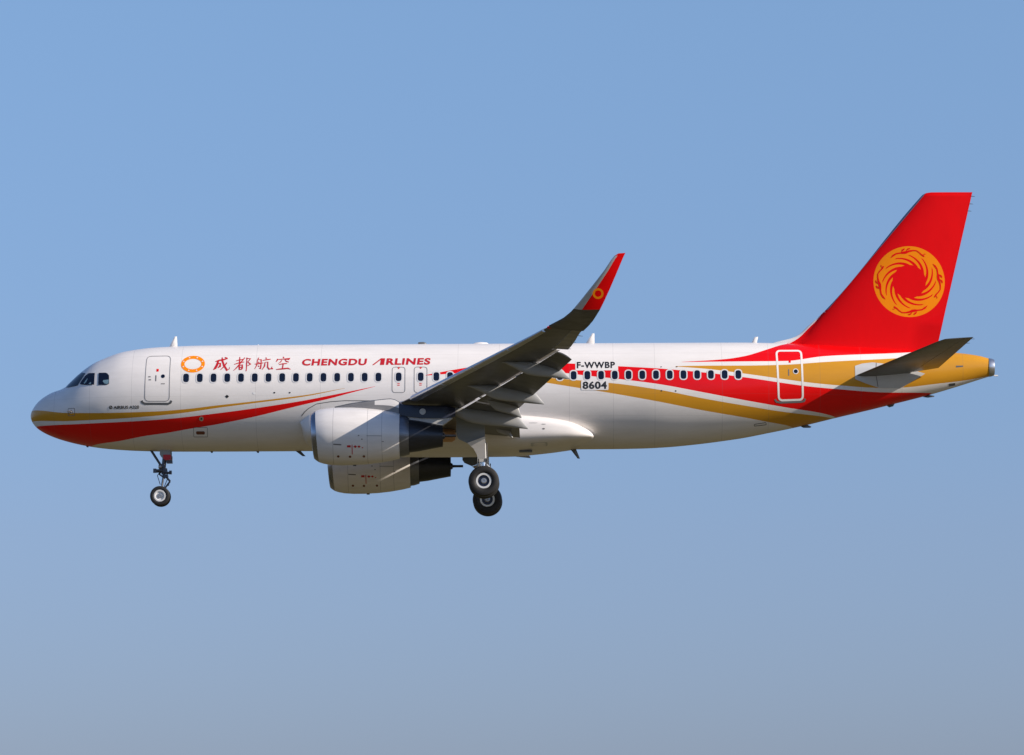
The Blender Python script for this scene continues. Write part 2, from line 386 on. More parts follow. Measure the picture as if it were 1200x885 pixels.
# ------------------------------------------------------------------ the ground
gm, gt, gb = principled('grass_field')
gco = coords(gt)[0]
n1 = node(gt, 'ShaderNodeTexNoise'); n1.inputs['Scale'].default_value = .02; n1.inputs['Detail'].default_value = 8; gt.links.new(gco, n1.inputs['Vector'])
n2 = node(gt, 'ShaderNodeTexNoise'); n2.inputs['Scale'].default_value = 1.5; n2.inputs['Detail'].default_value = 6; gt.links.new(gco, n2.inputs['Vector'])
r1 = node(gt, 'ShaderNodeValToRGB'); gt.links.new(n1.outputs[0], r1.inputs[0])
r1.color_ramp.elements[0].position = .35; r1.color_ramp.elements[0].color = (.055, .048, .012, 1)
r1.color_ramp.elements[1].position = .68; r1.color_ramp.elements[1].color = (.112, .084, .026, 1)
gt.links.new(mix(gt, .5, r1.outputs[0], n2.outputs[0], 'OVERLAY'), gb.inputs['Base Color']); gb.inputs['Roughness'].default_value = .95
g = MB(); NG = 40; RG = [0, 60, 150, 400, 1000, 3000, 9000, 25000]
for i in range(len(RG)-1):
    g.loft([[(r*math.cos(2*math.pi*k/NG), r*math.sin(2*math.pi*k/NG), 0) for k in range(NG)] for r in (max(RG[i], .01), RG[i+1])], False, False)
go = g.build('ground', gm); go['kind'] = 'structure'; go['label'] = 'wide flat grass field far below the aircraft'
go.location = (18, 0, 0)

# ------------------------------------------------------------------ the airliner
A = bpy.data.objects.new('passenger_airliner', None); COL.objects.link(A); A.location = (0, 0, ALT)
A['label'] = 'white twin engine passenger airliner with red and gold stripes, landing gear down in flight'; A['category'] = 'airplane'

# fuselage ---------------------------------------------------------
N = 112
xs = [-.013+.013*0+((i/26)**2)*2.6 for i in range(1, 27)]
xs += [2.6+(6.5-2.6)*i/26 for i in range(1, 27)]+[6.5+(22.5-6.5)*i/28 for i in range(1, 29)]+[22.5+(37.33-22.5)*i/50 for i in range(1, 51)]
fb = MB(); rings = []
for x in xs:
    t, b, w = section(x)
    rings.append([(x, -w*math.cos(2*math.pi*k/N), (t+b)/2+(t-b)/2*math.sin(2*math.pi*k/N)) for k in range(N)])
fb.loft(rings, False, True)
tip = len(fb.v); fb.v.append((-.013, 0, ZTIP))
for k in range(N): fb.f.append((tip, (k+1) % N, k)); fb.m.append(0)
FUS = fb.build('fuselage', M['fuselage'], A)

# wing-to-body fairing ---------------------------------------------
ft = pchip([(10.62,-1.05),(10.72,-.85),(10.93,-.63),(11.26,-.46),(11.8,-.37),(13.5,-.33),(17.5,-.62),(19.05,-.78),(20.1,-.90),(20.86,-1.04),(21.2,-1.15),(21.48,-1.28),(21.72,-1.42),(21.85,-1.53),(21.91,-1.62),(21.93,-1.70)])
fbm = pchip([(10.62,-1.3),(10.8,-1.9),(11.3,-2.08),(12.1,-2.17),(13.4,-2.25),(16.1,-2.29),(18.6,-2.28),(19.7,-2.20),(20.9,-2.05),(21.4,-1.96),(21.7,-1.88),(21.85,-1.82),(21.91,-1.77),(21.93,-1.72)])
fw = pchip([(10.62,1.72),(10.9,1.90),(11.5,2.02),(13,2.12),(18.5,2.15),(20,2.11),(21,2.0),(21.4,1.87),(21.7,1.70),(21.85,1.55),(21.91,1.42),(21.93,1.32)])
fa = MB(); rings = []
for i in range(61):
    u = i/60; x = 10.62+(21.93-10.62)*(.5-.5*math.cos(math.pi*u))
    t, b, w = ft(x), fbm(x), fw(x); e = 2/2.7; L = []
    for k in range(72):
        a = 2*math.pi*k/72; c, s = math.cos(a), math.sin(a); e = 2/3.6 if s > 0 else 2/2.7
        L.append((x, w*math.copysign(abs(c)**e, c), (t+b)/2+(t-b)/2*math.copysign(abs(s)**e, s)))
    rings.append(L)
fa.loft(rings)
FAIR = fa.build('belly_fairing', M['white'], A, 50)
def fair_pt(x, z, off=.004):
    t, b, w = ft(x), fbm(x), fw(x); s = min(.999, abs((z-(t+b)/2)/((t-b)/2)))
    n = 3.6 if z > (t+b)/2 else 2.7; return (x, -w*(1-s**n)**(1/n)-off, z)
pieces('fairing_marking', [ellipse(20.0, -1.30, .09, .012, 10), ellipse(20.0, -1.48, .055, .03, 10), ellipse(19.6, -1.25, .18, .008, 10)], M['line_grey'], FAIR, fair_pt, .05)
flat_mesh('fairing_beacon', *fill([ellipse(14.75, -2.08, .16, .05, 12)]), M['red'], FAIR, fair_pt, .03)
pr = MB(); pr.box((19.3, -1.0, -2.24), (.5, .3, .05)); pr.build('drain_fairing', M['dark_grey'], FAIR)
flat_mesh('access_panel', *fill([rrect([(19.5,-2.10),(20.15,-2.07),(20.15,-1.97),(19.5,-1.99)], .04)]), M['pale_grey'], FAIR, lambda x, z: fair_pt(x, z, .006), .03)

flat_mesh('fairing_seam', *ribbon([(10.66,-.90),(10.78,-.75),(10.93,-.62),(11.26,-.44),(11.8,-.36),(12.35,-.325),(13.6,-.34)], .028, False), M['line_grey'], FUS, sk(.004), .05, .15)
# tail cone end ------------------------------------------------------
ex = MB(); t, b, w = section(37.33)
ex.lathe([(0,.362),(.10,.355),(.222,.31),(.225,.27),(.10,.25),(-.02,.24),(-.03,.01)], 'x', (37.332, 0, (t+b)/2), 40, 0, [0,0,0,1,1,1])
APU = ex.build('tail_exhaust', [M['alu'], M['black']], A)
tl = MB(); tl.box((37.62, 0, .72), (.16, .07, .05)); tl.build('tail_light', M['lens'], APU)
flat_mesh('tail_marking', *fill([[(36.02,.98),(36.30,1.01),(36.30,1.06),(36.02,1.05)]]), M['dark_grey'], FUS, sk(.004), .05)
flat_mesh('tail_vent', *fill([[(35.75,.27),(36.0,.32),(36.0,.40),(35.75,.37)]]), M['dark_grey'], FUS, sk(.004), .05)

# cabin windows -----------------------------------------------------
def cabin_window(x, z, name='cabin_window', parent=A, pane_parent=None):
    fr = flat_mesh(name, *ribbon(rrect([(x-.135,z-.195),(x+.135,z-.195),(x+.135,z+.195),(x-.135,z+.195)], .134, 8), .045), M['window_frame'], parent, sk(.006), .08)
    flat_mesh('window_pane', *fill([rrect([(x-.116,z-.176),(x+.116,z-.176),(x+.116,z+.176),(x-.116,z+.176)], .115, 8)]), M['glass'], pane_parent or fr, sk(.004), .08)
    return fr
M['window_frame'] = paint('window_surround', (.72, .71, .71), .4)
for k in range(15): cabin_window(6.207+.5307*k, .602-.001*k)
n_mid = [15.873+.5295*k for k in range(1+10)]
for x in n_mid[:-1]: cabin_window(x, .594)
for k in range(13): cabin_window(21.169+.5295*k, .607+.0007*k)

# doors -------------------------------------------------------------
def door(name, corners, rad, w, mat, parent=A): return flat_mesh(name, *ribbon(rrect(corners, rad, 5), w), mat, parent, sk(.005), .08)
D1 = door('passenger_door', [(4.641,1.53),(5.57,1.535),(5.575,-.306),(4.62,-.30)], .18, .024, M['door_line'])
flat_mesh('door_sill', *ribbon([(4.50,-.27),(4.53,-.35),(4.64,-.395),(5.52,-.405),(5.62,-.36),(5.65,-.28)], .085, False), M['dark_grey'], D1, sk(.007), .05)
flat_mesh('door_window', *fill([ellipse(5.313,.679,.075,.075)]), M['glass'], D1, sk(.006), .05)
flat_mesh('door_placard', *fill([rrect([(5.05,.87),(5.14,.87),(5.14,.98),(5.05,.98)], .02)]), M['red'], D1, sk(.005), .05)
pieces('door_marking', [rrect([(5.02,.48),(5.06,.48),(5.06,.72),(5.02,.72)], .015), rrect([(4.76,.52),(4.86,.52),(4.86,.56),(4.76,.56)], .015), rrect([(4.74,.64),(4.84,.64),(4.84,.68),(4.74,.68)], .015), rrect([(5.24,.36),(5.40,.36),(5.40,.39),(5.24,.39)], .01)], M['line_grey'], D1, sk(.005), .05)
D2 = door('passenger_door', [(29.03,1.61),(29.99,1.62),(30.02,-.335),(29.085,-.372)], .16, .075, M['white'])
D2['label'] = 'rear cabin door with white outline on red and gold stripes'
flat_mesh('door_sill', *ribbon([(28.94,-.33),(28.99,-.42),(29.15,-.445),(29.95,-.405),(30.07,-.38),(30.11,-.29)], .075, False), M['line_grey'], D2, sk(.007), .05)
flat_mesh('door_window', *fill([ellipse(29.751,.753,.078,.078)]), M['glass'], D2, sk(.009), .05)
flat_mesh('door_window_rim', *ribbon(ellipse(29.751,.753,.095,.095), .03), M['window_frame'], D2, sk(.008), .05)
pieces('door_marking', [rrect([(29.46,.58),(29.50,.58),(29.50,.84),(29.46,.84)], .015)], M['line_grey'], D2, sk(.005), .05)
flat_mesh('door_placard', *fill([rrect([(29.49,1.10),(29.57,1.10),(29.57,1.19),(29.49,1.19)], .02)]), M['red'], D2, sk(.005), .05)
for xa, xb in ((14.171, 14.666), (15.022, 15.516)):
    E1 = door('overwing_exit', [(xa,.99),(xb,.985),(xb,-.03),(xa,-.025)], .12, .024, M['door_line'])
    xm = (xa+xb)/2
    cabin_window(xm, .59, 'exit_window', E1, E1)
    pieces('exit_marking', [[(xm-.055,.97),(xm+.055,.97),(xm,.90)], rrect([(xm-.05,.31),(xm+.05,.31),(xm+.05,.335),(xm-.05,.335)], .01), rrect([(xm-.05,.245),(xm+.05,.245),(xm+.05,.27),(xm-.05,.27)], .01)], M['red'], E1, sk(.006), .05)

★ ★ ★

Task details
Without the pictures, please reproduce each line of the listing above exactly, from the first one through the line bearing "A['label'] = 'white".

Written response
The Blender Python script for this scene continues. Write part 2, from line 386 on. More parts follow. Measure the picture as if it were 1200x885 pixels.
# ------------------------------------------------------------------ the ground
gm, gt, gb = principled('grass_field')
gco = coords(gt)[0]
n1 = node(gt, 'ShaderNodeTexNoise'); n1.inputs['Scale'].default_value = .02; n1.inputs['Detail'].default_value = 8; gt.links.new(gco, n1.inputs['Vector'])
n2 = node(gt, 'ShaderNodeTexNoise'); n2.inputs['Scale'].default_value = 1.5; n2.inputs['Detail'].default_value = 6; gt.links.new(gco, n2.inputs['Vector'])
r1 = node(gt, 'ShaderNodeValToRGB'); gt.links.new(n1.outputs[0], r1.inputs[0])
r1.color_ramp.elements[0].position = .35; r1.color_ramp.elements[0].color = (.055, .048, .012, 1)
r1.color_ramp.elements[1].position = .68; r1.color_ramp.elements[1].color = (.112, .084, .026, 1)
gt.links.new(mix(gt, .5, r1.outputs[0], n2.outputs[0], 'OVERLAY'), gb.inputs['Base Color']); gb.inputs['Roughness'].default_value = .95
g = MB(); NG = 40; RG = [0, 60, 150, 400, 1000, 3000, 9000, 25000]
for i in range(len(RG)-1):
    g.loft([[(r*math.cos(2*math.pi*k/NG), r*math.sin(2*math.pi*k/NG), 0) for k in range(NG)] for r in (max(RG[i], .01), RG[i+1])], False, False)
go = g.build('ground', gm); go['kind'] = 'structure'; go['label'] = 'wide flat grass field far below the aircraft'
go.location = (18, 0, 0)

# ------------------------------------------------------------------ the airliner
A = bpy.data.objects.new('passenger_airliner', None); COL.objects.link(A); A.location = (0, 0, ALT)
A['label'] = 'white twin engine passenger airliner with red and gold stripes, landing gear down in flight'; A['category'] = 'airplane'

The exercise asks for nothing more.